1994: LIBRARY WEBSITES

[Overview]

The first library website was the one created by the Helsinki City Library in Finland, which went live in February 1994. Traditional libraries began using a website as a new virtual window for their patrons and beyond. Patrons could check opening hours, browse the online catalog, or surf on a broad selection of websites on various topics, depending on their needs. Libraries also began developing digital libraries alongside their standard collections, for a large audience to be able to access their specialized, old, local and regional collections. Librarians could now fulfill two goals that used to be in contradiction - book preservation (on shelves) and book communication (on the internet).

[In Depth (published in 1999)]

The first library website was the one created by the Helsinki City Library in Finland, which went live in February 1994. Many libraries began developing a digital library alongside their standard collections. Digital libraries allowed a large audience to have access to documents belonging to specialized, old, local or regional collections. Thanks to their digital libraries, traditional libraries could achieve a long-time dream and fulfill two goals which used to be in contradiction - book preservation and book communication. On the one hand, books were taken out of their shelves only once to be scanned. On the other hand, books could easily be accessed anywhere at any time, and read on the screen of a computer, without the need to go to the library and struggle through a lengthy process to have access to the original books, for various reasons: concern for preservation of rare and fragile documents, reduced opening hours, forms to fill out, long waiting period to get the document, and shortage of staff. All these reasons were often hurdles to get over, and often required of the researcher an unfailing patience and an out-of-the-ordinary determination to finally get to the document.

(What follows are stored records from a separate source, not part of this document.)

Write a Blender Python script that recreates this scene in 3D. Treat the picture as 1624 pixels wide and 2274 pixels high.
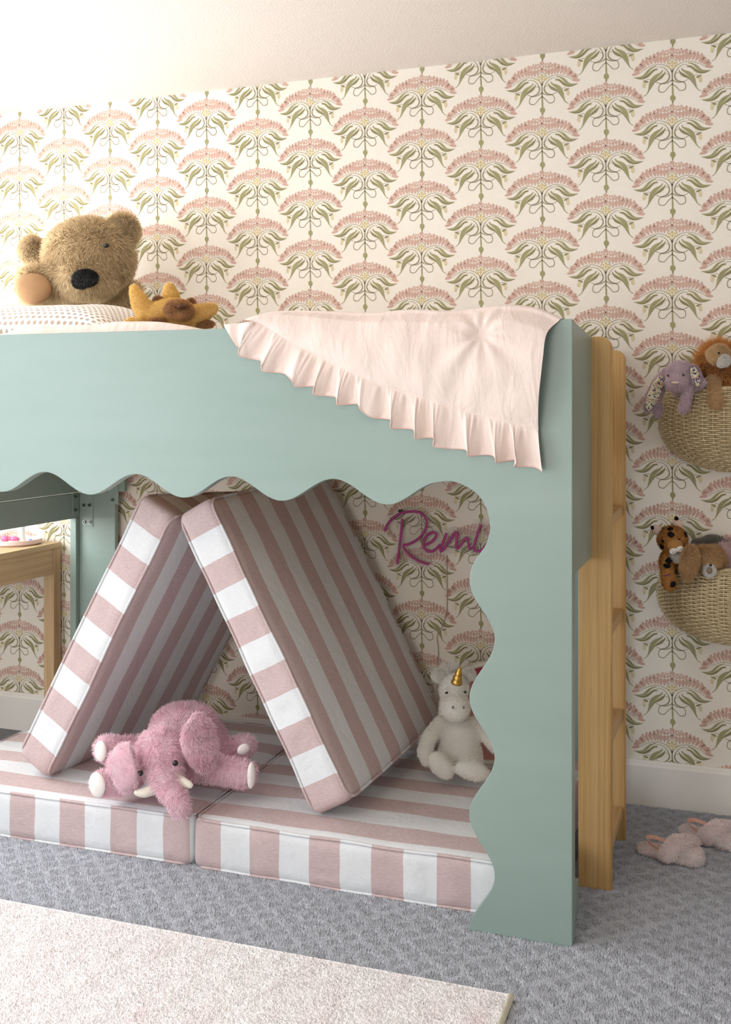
import bpy, bmesh, math, random
import numpy as np
from mathutils import Vector, Matrix

for o in list(bpy.data.objects):
    bpy.data.objects.remove(o)
SC = bpy.context.scene
COL = SC.collection
rng = np.random.default_rng(7)
random.seed(7)

# ------------------------------------------------------------------ camera
W_PX, H_PX = 1624.0, 2274.0
U1, U2, HZ = -5850.0, 1650.0, 905.0            # vanishing points of the wall direction / depth direction, horizon row
FPX = math.sqrt((812 - U1) * (U2 - 812))
TH = math.atan((U2 - 812) / FPX)
S0 = 1359.8 / 2.44
CAMH = (1613.6 - HZ) / S0
CT, ST = math.cos(TH), math.sin(TH)
ZC = FPX / (S0 * (812 - U1) / (-U1))
CAM = np.array([0.0, -ZC * CT, CAMH])
AF = np.array([-ST, CT, 0.0])                  # camera forward
AR = np.array([CT, ST, 0.0])                   # camera right
AU = np.array([0.0, 0.0, 1.0])

cd = bpy.data.cameras.new('camera')
cd.sensor_fit = 'HORIZONTAL'
cd.sensor_width = 36.0
cd.lens = 36.0 * FPX / W_PX
cd.shift_x = 0.0
cd.shift_y = -(H_PX / 2 - HZ) / W_PX
cd.clip_start = 0.05
cam = bpy.data.objects.new('camera', cd)
COL.objects.link(cam)
cam.location = CAM
cam.rotation_euler = (math.pi / 2, 0, TH)
SC.camera = cam

# ------------------------------------------------------------------ world, lights, exposure
wd = bpy.data.worlds.new('world')
SC.world = wd
wd.use_nodes = True
bg = wd.node_tree.nodes['Background']
bg.inputs[0].default_value = (0.86, 0.93, 1.0, 1)
bg.inputs[1].default_value = 1.2

def area(name, loc, size, rot, energy, col, spread=math.pi):
    l = bpy.data.lights.new(name, 'AREA')
    l.shape = 'RECTANGLE'
    l.size, l.size_y = size
    l.energy = energy
    l.color = col
    l.spread = spread
    o = bpy.data.objects.new(name, l)
    COL.objects.link(o)
    o.location = loc
    o.rotation_euler = rot
    return o

WIN_A = (-1.72, -0.42, 0.80, 2.12)             # y0, y1, z0, z1 : window in the left wall close to the papered wall
WIN_B = (-4.45, -2.40, 0.30, 2.12)             # window in the left wall beside the camera
XL = -3.15
area('daylight_near', (XL + 0.02, (WIN_A[0] + WIN_A[1]) / 2, (WIN_A[2] + WIN_A[3]) / 2),
     (WIN_A[3] - WIN_A[2], WIN_A[1] - WIN_A[0]), (0, -math.pi / 2, 0), 33, (0.97, 0.98, 1.0))
area('daylight_front', (XL + 0.02, (WIN_B[0] + WIN_B[1]) / 2, (WIN_B[2] + WIN_B[3]) / 2),
     (WIN_B[3] - WIN_B[2], WIN_B[1] - WIN_B[0]), (0, -math.pi / 2, 0), 34, (0.78, 0.89, 1.0))
FILL_WIN = (-2.1, -0.5, 0.35, 1.75)               # x0, x1, z0, z1 : unseen opening added behind the camera for frontal fill
area('fill_light_behind', ((FILL_WIN[0] + FILL_WIN[1]) / 2, -5.28, (FILL_WIN[2] + FILL_WIN[3]) / 2), (FILL_WIN[1] - FILL_WIN[0], FILL_WIN[3] - FILL_WIN[2]),
     (math.pi / 2, 0, 0), 17, (1.0, 0.94, 0.86))  # warm fill lamp added to brighten the space under the bed
area('ceiling_lamp_light', (-0.9, -2.7, 2.40), (0.45, 0.45), (0, 0, 0), 4, (1.0, 0.78, 0.55))

SC.view_settings.view_transform = 'Standard'
SC.view_settings.look = 'None'
SC.view_settings.gamma = 1.0
SC.view_settings.use_curve_mapping = False
SC.view_settings.exposure = 0.58
SC.cycles.use_denoising = True
SC.cycles.max_bounces = 5
SC.cycles.diffuse_bounces = 4
SC.cycles.glossy_bounces = 2
SC.cycles.use_adaptive_sampling = True
SC.cycles.adaptive_threshold = 0.2
SC.cycles.transparent_max_bounces = 12

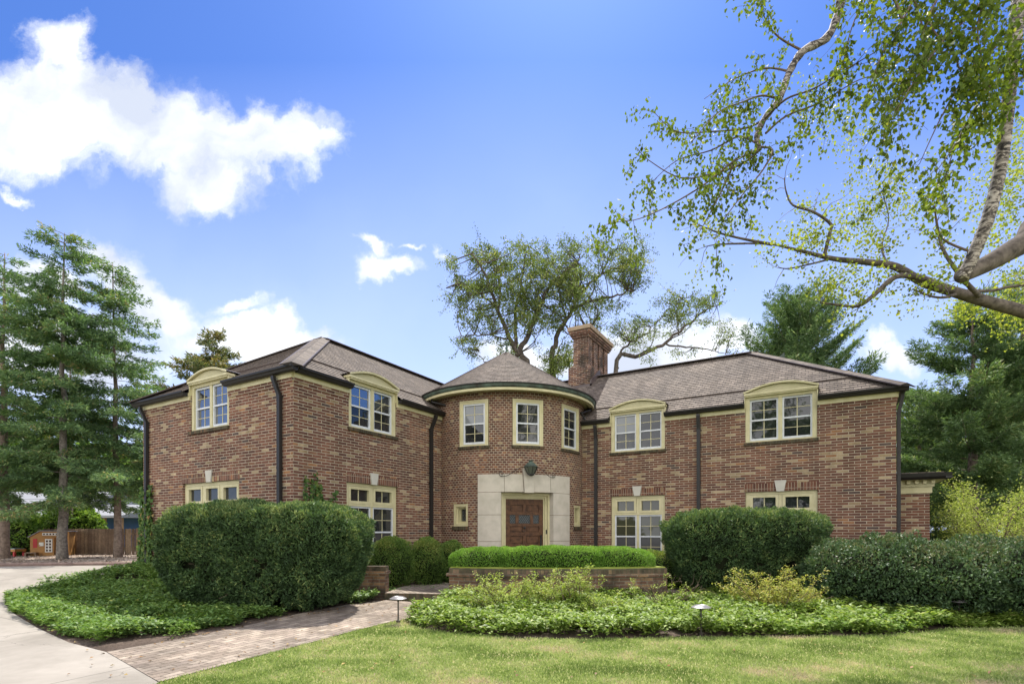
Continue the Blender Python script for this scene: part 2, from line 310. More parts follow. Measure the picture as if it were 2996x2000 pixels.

Some virtual libraries were created from scratch, right on the internet from the beginning, with no back up from a traditional library. This was the case of Athena, founded in 1994 by Pierre Perroud, a Swiss teacher, and hosted on the website of the University of Geneva, Switzerland. Athena was created as a multilingual digital library focusing on philosophy, science, classics, literature, history, and economics. As Geneva is in French-speaking Switzerland, it also focused on putting French texts online. The Helvetia section gathered documents about Switzerland. A specific page offered a number of links to other digital libraries in the world.

In an interview dated February 1996, Pierre Perroud explained: "Electronic texts represent an encouragement to reading and a convivial participation to culture dissemination, (…) [and] a good complement to the paper book, which remains irreplaceable for reading (…). [The paper book] remains a mysteriously holy companion with profound symbolism for us: we grip it in our hands, we hold it against our bodies, we look at it with admiration; its small size comforts us and its content impresses us; its fragility contains a density we are fascinated by; like man it fears water and fire, but it has the power to shelter man's thoughts from time." (excerpt from the Swiss magazine Informatique-Informations)

The Internet Public Library (IPL) opened in March 1995 as the first digital public library of and for the internet community. Its different sections were: Reference, Exhibits, Magazines and Serials, Newspapers, Online Texts, and Web Searching. There were also sections for Teen and Youth. All the items of the collections were carefully selected, catalogued and described by the IPL staff. As an experimental library, IPL also listed the most interesting projects run by librarians on the internet, in the section Especially for Librarians.